— DATA EXTRACT —
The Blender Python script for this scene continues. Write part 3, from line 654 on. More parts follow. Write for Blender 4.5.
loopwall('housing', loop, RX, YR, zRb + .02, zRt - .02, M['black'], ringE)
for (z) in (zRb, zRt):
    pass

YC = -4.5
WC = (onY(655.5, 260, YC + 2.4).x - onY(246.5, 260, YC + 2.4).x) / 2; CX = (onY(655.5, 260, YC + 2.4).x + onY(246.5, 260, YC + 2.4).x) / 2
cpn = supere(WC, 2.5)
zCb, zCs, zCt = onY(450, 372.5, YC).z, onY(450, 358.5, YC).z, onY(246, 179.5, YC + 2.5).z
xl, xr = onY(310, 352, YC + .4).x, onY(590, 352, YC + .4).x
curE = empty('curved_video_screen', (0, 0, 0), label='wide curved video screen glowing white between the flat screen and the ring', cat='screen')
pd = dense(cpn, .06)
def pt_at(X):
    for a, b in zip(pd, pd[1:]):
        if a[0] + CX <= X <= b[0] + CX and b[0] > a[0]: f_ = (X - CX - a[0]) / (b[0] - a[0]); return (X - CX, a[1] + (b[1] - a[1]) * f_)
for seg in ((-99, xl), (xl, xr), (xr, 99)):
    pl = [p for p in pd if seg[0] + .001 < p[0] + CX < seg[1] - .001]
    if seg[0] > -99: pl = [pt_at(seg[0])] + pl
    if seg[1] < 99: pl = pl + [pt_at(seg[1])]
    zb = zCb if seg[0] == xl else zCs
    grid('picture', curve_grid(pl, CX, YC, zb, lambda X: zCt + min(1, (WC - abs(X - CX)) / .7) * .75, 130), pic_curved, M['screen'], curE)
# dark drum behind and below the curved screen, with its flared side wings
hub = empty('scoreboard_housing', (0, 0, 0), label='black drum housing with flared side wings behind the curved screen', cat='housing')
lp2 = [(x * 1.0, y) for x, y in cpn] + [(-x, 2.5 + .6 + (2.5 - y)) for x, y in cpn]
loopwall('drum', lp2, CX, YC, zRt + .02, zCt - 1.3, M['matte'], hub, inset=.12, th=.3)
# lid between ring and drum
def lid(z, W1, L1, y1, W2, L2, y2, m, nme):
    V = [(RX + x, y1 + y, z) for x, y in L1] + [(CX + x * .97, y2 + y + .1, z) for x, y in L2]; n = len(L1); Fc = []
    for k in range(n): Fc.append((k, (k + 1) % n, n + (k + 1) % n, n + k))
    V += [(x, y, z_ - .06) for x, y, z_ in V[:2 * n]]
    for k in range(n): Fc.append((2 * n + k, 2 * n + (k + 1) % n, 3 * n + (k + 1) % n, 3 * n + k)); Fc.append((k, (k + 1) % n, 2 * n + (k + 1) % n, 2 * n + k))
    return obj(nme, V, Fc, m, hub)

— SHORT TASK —
Reproduce every line of the data verbatim.

— EXERCISE RESULT —
The Blender Python script for this scene continues. Write part 3, from line 654 on. More parts follow. Write for Blender 4.5.
loopwall('housing', loop, RX, YR, zRb + .02, zRt - .02, M['black'], ringE)
for (z) in (zRb, zRt):
    pass

YC = -4.5
WC = (onY(655.5, 260, YC + 2.4).x - onY(246.5, 260, YC + 2.4).x) / 2; CX = (onY(655.5, 260, YC + 2.4).x + onY(246.5, 260, YC + 2.4).x) / 2
cpn = supere(WC, 2.5)
zCb, zCs, zCt = onY(450, 372.5, YC).z, onY(450, 358.5, YC).z, onY(246, 179.5, YC + 2.5).z
xl, xr = onY(310, 352, YC + .4).x, onY(590, 352, YC + .4).x
curE = empty('curved_video_screen', (0, 0, 0), label='wide curved video screen glowing white between the flat screen and the ring', cat='screen')
pd = dense(cpn, .06)
def pt_at(X):
    for a, b in zip(pd, pd[1:]):
        if a[0] + CX <= X <= b[0] + CX and b[0] > a[0]: f_ = (X - CX - a[0]) / (b[0] - a[0]); return (X - CX, a[1] + (b[1] - a[1]) * f_)
for seg in ((-99, xl), (xl, xr), (xr, 99)):
    pl = [p for p in pd if seg[0] + .001 < p[0] + CX < seg[1] - .001]
    if seg[0] > -99: pl = [pt_at(seg[0])] + pl
    if seg[1] < 99: pl = pl + [pt_at(seg[1])]
    zb = zCb if seg[0] == xl else zCs
    grid('picture', curve_grid(pl, CX, YC, zb, lambda X: zCt + min(1, (WC - abs(X - CX)) / .7) * .75, 130), pic_curved, M['screen'], curE)
# dark drum behind and below the curved screen, with its flared side wings
hub = empty('scoreboard_housing', (0, 0, 0), label='black drum housing with flared side wings behind the curved screen', cat='housing')
lp2 = [(x * 1.0, y) for x, y in cpn] + [(-x, 2.5 + .6 + (2.5 - y)) for x, y in cpn]
loopwall('drum', lp2, CX, YC, zRt + .02, zCt - 1.3, M['matte'], hub, inset=.12, th=.3)
# lid between ring and drum
def lid(z, W1, L1, y1, W2, L2, y2, m, nme):
    V = [(RX + x, y1 + y, z) for x, y in L1] + [(CX + x * .97, y2 + y + .1, z) for x, y in L2]; n = len(L1); Fc = []
    for k in range(n): Fc.append((k, (k + 1) % n, n + (k + 1) % n, n + k))
    V += [(x, y, z_ - .06) for x, y, z_ in V[:2 * n]]
    for k in range(n): Fc.append((2 * n + k, 2 * n + (k + 1) % n, 3 * n + (k + 1) % n, 3 * n + k)); Fc.append((k, (k + 1) % n, 2 * n + (k + 1) % n, 2 * n + k))
    return obj(nme, V, Fc, m, hub)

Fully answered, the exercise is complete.